DATA EXCERPT
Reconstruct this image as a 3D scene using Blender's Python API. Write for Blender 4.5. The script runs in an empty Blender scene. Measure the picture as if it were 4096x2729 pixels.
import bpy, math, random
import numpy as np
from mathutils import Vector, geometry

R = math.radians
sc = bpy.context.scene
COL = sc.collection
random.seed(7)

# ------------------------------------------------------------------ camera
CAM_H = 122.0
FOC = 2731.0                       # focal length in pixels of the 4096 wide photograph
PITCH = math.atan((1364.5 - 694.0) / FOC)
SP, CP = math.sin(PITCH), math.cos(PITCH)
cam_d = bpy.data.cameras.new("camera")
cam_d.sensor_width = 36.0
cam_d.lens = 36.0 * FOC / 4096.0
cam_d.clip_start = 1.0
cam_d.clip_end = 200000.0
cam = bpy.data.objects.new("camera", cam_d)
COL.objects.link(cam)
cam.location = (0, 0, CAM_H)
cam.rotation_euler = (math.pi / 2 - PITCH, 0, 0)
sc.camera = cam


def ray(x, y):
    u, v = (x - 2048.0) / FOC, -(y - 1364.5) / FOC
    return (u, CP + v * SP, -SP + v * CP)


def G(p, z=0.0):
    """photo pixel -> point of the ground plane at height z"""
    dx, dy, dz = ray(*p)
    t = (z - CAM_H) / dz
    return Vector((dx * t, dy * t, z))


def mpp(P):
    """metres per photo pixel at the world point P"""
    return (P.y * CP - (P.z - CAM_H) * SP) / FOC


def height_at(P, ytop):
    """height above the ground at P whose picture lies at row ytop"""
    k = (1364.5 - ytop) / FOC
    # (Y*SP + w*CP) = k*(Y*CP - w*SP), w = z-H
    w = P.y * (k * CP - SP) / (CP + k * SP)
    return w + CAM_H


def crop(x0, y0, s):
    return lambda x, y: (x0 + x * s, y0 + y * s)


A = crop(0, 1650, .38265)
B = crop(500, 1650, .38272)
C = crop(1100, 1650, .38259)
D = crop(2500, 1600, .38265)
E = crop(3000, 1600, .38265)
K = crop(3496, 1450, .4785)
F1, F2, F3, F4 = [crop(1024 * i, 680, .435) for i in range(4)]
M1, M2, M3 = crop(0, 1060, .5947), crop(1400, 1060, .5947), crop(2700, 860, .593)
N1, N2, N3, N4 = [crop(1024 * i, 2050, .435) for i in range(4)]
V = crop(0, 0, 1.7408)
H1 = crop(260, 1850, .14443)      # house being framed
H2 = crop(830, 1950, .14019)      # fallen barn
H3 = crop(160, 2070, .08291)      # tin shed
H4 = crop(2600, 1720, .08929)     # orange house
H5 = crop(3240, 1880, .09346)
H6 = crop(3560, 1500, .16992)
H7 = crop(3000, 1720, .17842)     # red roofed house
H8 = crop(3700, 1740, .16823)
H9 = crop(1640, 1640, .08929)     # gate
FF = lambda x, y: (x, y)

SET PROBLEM
Repeat, exactly and only, the lines from the beginning of the material through the line that contains "random.seed(7)".

RESULT FOR THIS TASK
Reconstruct this image as a 3D scene using Blender's Python API. Write for Blender 4.5. The script runs in an empty Blender scene. Measure the picture as if it were 4096x2729 pixels.
import bpy, math, random
import numpy as np
from mathutils import Vector, geometry

R = math.radians
sc = bpy.context.scene
COL = sc.collection
random.seed(7)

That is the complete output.